The Max Headroom Candidates

Matt Bai shows what happens when a campaign skimps on access to a candidate: It gets a thumbsucker on what that candidate is doing wrong . Bai’s difficulty accessing a campaign schedule for Christine O’Donnell doesn’t match up with my experience – I approached the campaign before the primary – but he makes an interesting argument. Well, with one exception. In discussing how Republican candidates are able to surge by talking to conservative media more than they talk to voters, he makes a comparison that doesn’t hold up.

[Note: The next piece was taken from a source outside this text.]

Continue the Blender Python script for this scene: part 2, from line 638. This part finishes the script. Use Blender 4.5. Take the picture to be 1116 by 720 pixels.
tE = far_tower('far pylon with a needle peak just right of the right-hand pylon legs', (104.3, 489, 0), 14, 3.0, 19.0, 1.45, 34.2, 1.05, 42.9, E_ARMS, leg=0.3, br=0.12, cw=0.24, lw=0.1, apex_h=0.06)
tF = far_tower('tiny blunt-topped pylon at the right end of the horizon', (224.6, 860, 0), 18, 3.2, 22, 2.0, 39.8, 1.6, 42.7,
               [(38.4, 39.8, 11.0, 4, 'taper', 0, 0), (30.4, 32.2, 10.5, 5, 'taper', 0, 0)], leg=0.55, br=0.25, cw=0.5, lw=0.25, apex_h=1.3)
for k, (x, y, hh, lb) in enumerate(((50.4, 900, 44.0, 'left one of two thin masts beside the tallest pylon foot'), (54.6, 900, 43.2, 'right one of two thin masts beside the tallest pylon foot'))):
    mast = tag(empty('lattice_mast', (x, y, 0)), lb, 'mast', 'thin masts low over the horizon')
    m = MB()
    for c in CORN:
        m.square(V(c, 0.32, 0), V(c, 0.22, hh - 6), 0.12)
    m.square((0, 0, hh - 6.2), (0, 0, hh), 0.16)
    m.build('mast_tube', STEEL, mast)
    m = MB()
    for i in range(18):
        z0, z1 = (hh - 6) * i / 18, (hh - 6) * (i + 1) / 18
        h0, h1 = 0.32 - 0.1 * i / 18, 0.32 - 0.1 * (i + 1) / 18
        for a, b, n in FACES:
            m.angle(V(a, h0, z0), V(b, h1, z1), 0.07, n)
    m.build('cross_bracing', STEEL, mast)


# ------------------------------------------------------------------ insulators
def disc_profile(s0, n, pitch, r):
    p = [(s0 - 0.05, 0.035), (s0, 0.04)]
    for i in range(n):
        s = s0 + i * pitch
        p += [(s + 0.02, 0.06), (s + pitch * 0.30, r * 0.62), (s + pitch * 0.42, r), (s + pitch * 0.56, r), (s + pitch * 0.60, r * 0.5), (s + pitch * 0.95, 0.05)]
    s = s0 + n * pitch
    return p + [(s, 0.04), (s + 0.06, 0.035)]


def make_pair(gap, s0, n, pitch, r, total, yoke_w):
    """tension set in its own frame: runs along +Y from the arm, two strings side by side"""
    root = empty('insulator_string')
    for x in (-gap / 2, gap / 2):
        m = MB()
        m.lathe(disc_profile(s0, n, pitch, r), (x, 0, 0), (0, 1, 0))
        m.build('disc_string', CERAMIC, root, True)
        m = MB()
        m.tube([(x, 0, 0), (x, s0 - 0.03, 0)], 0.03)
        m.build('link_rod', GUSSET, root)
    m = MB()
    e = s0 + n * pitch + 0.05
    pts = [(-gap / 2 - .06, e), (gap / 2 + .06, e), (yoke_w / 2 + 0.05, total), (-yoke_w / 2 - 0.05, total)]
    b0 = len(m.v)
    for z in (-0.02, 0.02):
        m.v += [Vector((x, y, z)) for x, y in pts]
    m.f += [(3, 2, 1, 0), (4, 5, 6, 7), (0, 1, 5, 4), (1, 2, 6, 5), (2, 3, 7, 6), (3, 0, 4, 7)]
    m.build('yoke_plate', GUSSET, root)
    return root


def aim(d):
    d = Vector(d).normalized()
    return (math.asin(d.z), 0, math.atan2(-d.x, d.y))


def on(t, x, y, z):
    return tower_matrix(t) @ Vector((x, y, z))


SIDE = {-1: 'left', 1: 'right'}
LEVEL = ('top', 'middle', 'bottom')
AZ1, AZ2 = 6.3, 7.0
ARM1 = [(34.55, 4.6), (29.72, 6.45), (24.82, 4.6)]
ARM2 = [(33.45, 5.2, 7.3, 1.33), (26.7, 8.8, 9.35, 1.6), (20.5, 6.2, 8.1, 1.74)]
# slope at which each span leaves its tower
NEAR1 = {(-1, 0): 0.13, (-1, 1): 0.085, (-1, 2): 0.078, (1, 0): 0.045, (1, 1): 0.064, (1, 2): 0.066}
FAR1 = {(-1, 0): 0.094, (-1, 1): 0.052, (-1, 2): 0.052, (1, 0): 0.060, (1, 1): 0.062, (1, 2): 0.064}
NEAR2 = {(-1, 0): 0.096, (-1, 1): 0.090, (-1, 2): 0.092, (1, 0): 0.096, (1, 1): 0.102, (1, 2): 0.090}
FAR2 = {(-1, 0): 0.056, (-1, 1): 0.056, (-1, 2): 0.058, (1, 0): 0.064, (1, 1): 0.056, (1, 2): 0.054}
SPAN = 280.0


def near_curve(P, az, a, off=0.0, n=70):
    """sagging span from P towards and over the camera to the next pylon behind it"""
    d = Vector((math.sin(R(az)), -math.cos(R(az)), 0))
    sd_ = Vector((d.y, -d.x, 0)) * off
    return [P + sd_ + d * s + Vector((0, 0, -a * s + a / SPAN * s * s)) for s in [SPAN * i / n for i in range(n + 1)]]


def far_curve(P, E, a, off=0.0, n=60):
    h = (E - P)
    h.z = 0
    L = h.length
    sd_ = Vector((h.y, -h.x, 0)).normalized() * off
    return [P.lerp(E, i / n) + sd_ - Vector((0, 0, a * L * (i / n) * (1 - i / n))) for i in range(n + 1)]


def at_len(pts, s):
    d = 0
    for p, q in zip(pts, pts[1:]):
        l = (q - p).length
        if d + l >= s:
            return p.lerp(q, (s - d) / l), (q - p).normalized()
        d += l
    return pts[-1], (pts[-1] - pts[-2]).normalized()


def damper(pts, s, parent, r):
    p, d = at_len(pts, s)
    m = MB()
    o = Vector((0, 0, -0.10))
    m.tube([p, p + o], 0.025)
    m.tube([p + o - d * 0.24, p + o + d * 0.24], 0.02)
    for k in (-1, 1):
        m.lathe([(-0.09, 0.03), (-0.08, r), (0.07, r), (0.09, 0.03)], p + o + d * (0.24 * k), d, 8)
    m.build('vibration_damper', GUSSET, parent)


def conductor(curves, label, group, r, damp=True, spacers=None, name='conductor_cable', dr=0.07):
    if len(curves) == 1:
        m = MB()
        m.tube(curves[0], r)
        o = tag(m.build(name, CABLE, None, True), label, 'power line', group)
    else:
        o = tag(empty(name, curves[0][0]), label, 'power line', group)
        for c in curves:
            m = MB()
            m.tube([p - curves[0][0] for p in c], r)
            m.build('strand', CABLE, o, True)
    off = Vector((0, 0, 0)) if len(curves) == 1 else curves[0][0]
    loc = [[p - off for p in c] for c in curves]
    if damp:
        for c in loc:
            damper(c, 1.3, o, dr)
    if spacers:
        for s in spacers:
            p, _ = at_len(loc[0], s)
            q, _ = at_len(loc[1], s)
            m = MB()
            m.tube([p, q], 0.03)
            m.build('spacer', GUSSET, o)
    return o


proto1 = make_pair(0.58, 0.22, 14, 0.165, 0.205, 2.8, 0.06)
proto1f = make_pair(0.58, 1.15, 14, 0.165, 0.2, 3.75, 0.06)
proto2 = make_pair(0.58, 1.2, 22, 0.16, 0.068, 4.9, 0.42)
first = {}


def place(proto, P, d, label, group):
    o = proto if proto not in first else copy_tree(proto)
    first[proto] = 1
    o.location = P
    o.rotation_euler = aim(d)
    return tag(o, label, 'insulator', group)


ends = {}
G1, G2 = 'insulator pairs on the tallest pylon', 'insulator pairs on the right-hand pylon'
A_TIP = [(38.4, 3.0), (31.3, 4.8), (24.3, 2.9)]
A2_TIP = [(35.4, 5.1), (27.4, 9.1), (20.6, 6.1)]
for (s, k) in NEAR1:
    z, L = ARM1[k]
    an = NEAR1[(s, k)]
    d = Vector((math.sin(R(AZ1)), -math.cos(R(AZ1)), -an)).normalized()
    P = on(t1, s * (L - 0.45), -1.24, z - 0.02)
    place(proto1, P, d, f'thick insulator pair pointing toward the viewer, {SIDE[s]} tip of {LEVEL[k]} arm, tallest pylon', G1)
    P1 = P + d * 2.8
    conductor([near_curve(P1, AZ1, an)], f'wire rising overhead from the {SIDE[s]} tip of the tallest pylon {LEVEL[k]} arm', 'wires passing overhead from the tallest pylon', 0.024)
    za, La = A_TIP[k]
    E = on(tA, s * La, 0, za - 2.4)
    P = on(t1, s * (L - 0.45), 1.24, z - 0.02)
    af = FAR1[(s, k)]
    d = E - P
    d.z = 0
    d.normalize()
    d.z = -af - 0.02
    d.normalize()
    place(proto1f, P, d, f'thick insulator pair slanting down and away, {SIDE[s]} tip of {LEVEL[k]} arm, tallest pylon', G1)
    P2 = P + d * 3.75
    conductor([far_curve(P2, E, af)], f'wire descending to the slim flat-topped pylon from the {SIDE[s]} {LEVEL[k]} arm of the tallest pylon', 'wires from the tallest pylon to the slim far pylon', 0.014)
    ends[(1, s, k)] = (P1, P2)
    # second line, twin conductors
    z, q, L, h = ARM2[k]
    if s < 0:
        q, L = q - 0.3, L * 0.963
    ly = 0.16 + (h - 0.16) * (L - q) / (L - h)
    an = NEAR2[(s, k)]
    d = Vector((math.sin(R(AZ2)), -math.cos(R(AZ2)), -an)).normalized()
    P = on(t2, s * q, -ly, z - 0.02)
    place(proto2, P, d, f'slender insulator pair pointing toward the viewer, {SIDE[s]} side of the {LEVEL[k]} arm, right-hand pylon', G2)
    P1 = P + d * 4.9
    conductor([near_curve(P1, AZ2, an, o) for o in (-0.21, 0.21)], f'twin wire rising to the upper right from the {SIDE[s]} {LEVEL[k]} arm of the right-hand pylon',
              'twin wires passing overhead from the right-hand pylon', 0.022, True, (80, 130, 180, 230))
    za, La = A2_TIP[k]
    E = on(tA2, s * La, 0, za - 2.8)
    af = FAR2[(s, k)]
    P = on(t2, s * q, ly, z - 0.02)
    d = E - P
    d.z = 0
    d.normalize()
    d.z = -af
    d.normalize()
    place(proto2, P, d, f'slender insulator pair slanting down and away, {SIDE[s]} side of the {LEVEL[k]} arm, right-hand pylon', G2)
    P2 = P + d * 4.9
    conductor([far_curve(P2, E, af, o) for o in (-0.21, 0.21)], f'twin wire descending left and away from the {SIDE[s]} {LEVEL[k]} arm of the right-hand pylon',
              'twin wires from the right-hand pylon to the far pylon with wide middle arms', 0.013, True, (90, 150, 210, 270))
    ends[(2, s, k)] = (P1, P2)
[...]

Democrats saw the first effects of this in 2006, when Ned Lamont ,a Connecticut cable executive with a personal fortune, found himselfadopted by bloggers and Hollywood celebrities as a vehicle againstSenator Joseph I. Lieberman and the Iraq war.

Bai mentions the personal fortune, but he could also mention the serious grassroots campaign Lamont built up in the state leading up to the primary. Lamont squeaked out a win over Lieberman; the ability of Sarah Palin to alter the momentum of a primary with a mere Facebook post, and the ability of Christine O’Donnell to build a national following by breaking conservative opinion leaders into pro-her and anti-her factions – that’s new. That’s not something Democrats have done, or have had the network to do. There’s MSNBC* to answer Fox, sure. There used to be Daily Kos, unanswered on the right by anything formidable the way talk radio was unanswered on the left. Now there’s a massive network of conservative blogs, more talk radio than ever, and – I still think this is underrated – online video channels that allow conservatives to discover and invest in candidates they never otherwise would have heard of.

Ben Smith has more on what Fox can do for Republicans. They really are able to gain advantages in small races with access to national media, and that’s new.

*I’m a political contributor to MSNBC.